The SEC could charge JPMorgan with weaknesses in oversight and internal controls, said James Cox, a securities law expert at Duke University.

JPMorgan could not necessarily hide behind its employees' actions.

Regulators could decide its oversight or risk management contributed to the problematic statements.

As a result of what it found, JPMorgan lowered its reported net income for the 2012 first quarter by $459 million.

The bank was still profitable: Even after the adjustment, JPMorgan reported net income for the second quarter, which ended June 30, of $4.9 billion, far higher than the $3.2 billion analysts expected.

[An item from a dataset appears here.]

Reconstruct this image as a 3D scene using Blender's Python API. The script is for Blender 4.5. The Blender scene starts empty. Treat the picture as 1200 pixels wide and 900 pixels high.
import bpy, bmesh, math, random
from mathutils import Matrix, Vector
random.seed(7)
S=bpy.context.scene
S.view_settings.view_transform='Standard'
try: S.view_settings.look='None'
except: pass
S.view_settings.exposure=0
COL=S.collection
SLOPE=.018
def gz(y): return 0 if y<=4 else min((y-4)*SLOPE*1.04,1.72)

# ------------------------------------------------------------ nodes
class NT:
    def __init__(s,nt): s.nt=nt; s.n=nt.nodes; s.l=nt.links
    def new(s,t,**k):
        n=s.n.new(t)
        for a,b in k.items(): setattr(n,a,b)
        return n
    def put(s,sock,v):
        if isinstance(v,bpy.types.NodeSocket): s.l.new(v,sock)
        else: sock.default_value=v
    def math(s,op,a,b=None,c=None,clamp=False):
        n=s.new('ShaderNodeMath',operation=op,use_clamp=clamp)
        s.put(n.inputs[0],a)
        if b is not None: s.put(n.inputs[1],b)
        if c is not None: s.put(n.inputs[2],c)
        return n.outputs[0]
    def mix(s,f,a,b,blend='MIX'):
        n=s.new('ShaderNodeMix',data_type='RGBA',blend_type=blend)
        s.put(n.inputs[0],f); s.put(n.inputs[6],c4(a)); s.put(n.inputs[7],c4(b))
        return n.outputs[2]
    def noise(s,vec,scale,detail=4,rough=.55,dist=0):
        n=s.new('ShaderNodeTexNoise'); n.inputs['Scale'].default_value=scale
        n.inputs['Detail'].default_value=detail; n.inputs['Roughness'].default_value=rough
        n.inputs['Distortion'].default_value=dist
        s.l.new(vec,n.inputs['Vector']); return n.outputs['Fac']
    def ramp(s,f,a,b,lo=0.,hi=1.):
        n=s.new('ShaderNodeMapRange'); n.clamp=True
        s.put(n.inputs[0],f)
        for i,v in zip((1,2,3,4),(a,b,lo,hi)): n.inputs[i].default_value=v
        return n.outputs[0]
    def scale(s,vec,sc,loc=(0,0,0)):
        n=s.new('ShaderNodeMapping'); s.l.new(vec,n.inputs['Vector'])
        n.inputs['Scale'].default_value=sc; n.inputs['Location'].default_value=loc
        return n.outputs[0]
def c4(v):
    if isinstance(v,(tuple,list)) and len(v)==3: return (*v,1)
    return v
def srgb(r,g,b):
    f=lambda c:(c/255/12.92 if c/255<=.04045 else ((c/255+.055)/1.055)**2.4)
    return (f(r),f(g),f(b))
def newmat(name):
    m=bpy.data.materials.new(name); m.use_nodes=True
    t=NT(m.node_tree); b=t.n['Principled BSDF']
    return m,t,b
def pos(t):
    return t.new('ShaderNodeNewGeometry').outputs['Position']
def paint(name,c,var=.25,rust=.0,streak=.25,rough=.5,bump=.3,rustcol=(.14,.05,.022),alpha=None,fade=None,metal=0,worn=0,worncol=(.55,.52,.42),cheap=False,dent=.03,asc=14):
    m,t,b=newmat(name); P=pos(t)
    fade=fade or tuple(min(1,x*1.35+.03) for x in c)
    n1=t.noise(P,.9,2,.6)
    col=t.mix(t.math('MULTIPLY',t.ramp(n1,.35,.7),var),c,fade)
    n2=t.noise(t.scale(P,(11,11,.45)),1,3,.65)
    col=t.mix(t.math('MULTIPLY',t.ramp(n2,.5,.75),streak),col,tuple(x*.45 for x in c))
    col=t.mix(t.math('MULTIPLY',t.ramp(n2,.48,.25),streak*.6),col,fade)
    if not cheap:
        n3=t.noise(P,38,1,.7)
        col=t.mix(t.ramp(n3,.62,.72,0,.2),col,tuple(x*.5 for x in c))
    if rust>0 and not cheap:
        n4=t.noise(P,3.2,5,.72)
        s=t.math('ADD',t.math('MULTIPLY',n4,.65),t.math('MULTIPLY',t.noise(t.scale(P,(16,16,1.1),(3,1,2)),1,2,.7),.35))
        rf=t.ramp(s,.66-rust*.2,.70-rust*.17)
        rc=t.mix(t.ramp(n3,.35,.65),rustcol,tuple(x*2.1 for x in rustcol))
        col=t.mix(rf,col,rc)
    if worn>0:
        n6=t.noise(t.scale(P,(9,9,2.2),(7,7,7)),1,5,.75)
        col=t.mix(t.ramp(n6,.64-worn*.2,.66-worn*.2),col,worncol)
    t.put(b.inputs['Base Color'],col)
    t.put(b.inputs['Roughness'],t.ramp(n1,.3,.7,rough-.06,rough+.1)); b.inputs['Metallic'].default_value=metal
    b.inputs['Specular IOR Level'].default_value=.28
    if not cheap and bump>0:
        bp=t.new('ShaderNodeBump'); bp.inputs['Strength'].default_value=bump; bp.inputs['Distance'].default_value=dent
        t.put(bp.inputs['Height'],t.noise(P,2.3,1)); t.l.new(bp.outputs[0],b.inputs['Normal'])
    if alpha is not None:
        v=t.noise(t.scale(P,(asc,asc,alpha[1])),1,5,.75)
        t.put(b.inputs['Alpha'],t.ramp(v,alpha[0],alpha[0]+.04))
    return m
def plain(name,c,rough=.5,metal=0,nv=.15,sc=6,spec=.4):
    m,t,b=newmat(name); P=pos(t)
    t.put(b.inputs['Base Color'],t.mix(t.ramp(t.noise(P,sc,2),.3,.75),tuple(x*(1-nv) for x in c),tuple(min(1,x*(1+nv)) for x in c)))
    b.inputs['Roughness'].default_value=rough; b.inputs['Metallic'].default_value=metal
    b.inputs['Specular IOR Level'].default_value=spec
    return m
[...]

The bank credited stronger mortgage lending and credit-card business.

JPMorgan has said the trade in question was aimed at offsetting potential losses made by its chief investment office. Mr. Dimon told Congress last month it was meant to protect the bank in case "things got really bad" in the global economy.

JPMorgan has more than $1 trillion in customer deposits and more than $700 billion in loans. The chief investment office invests the excess cash in a variety of securities, including government and corporate debt and mortgage-backed securities.

Banks typically build hedging strategies to limit losses if a trade turns against them.

In JPMorgan's case, instead of offsetting losses, the trade backfired and added to them.

Mr. Dimon said Ina Drew, the bank's former chief investment officer, who left after the loss came to light, volunteered to return as much of her pay as was allowed under the so-called clawback provision in her contract. She made more than $30 million combined in 2010 and 2011, according to an Associated Press analysis of regulatory filings. It was not clear how much she was voluntarily paying back.

When she resigned under pressure in May after more than 30 years at the bank, she left unvested stock and stock options worth close to $14 million from the last two years.

In addition, the bank said it would revoke two years' worth of pay from three other senior managers in the bank division where the trade occurred. The bank would not say how much money it expected to recover.

Those three senior managers have left the bank; four others are expected to leave soon.